Friday, July 22, 2011

Judging a book by its cover: Robert S. Westman, The Copernican Question

I put the page proofs of Printing and Prophecy in the mail today. According to the University of Michigan Press's advertisement in the program for the upcoming German Studies Association conference, the book should be out in September.

Also this week, I came across an addition to the very small number of English-language book directly relevant to the topics I cover in Printing and Prophecy, and it was published just this month:

Westman, Robert S.
The Copernican Question: Prognostication, Skepticism, and Celestial Order. Berkeley: University of California Press, 2011.Hardcover, 704 pages. ISBN: 9780520254817. $95.00.

I'm already envious of the cover. It's gorgeous. I haven't seen the cover design of Printing and Prophecy yet, but I can only hope for something this beautiful.
I haven't had a chance to read The Copernican Question yet, although I'll need to read it soon. After scanning the excerpt on the University of California Press website and as much as Google Books would let me read, The Copernican Question is looking like a major contribution to the field.

I'm not worried about Printing and Prophecy becoming redundant, however. The two books are looking at some similar materials in similar but not identical time periods, and asking very different questions about them.

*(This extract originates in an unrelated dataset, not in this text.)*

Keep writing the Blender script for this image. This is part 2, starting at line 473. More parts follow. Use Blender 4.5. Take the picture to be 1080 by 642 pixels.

My focus is squarely on the German-speaking regions, while The Copernican Question has a broader European focus. While Westman's book is examining the intellectual history of Renaissance astrology, I'm primarily interested in prophecy as a rhetorical and communicative framework for authors and genres, and in its expression in the medium of print. Consequently, I spend most of my time digging into works and authors that appear only briefly or not at all in The Copernican Question, while I treat superficially or ignore altogether its main themes--such as Nicolaus Copernicus, who gets nothing more than a passing mention in Printing and Prophecy. Where the two books might overlap, such as on the printing of prognostic pamphlets or on the flood panic of 1524, I suspect that they will be complementary rather than redundant.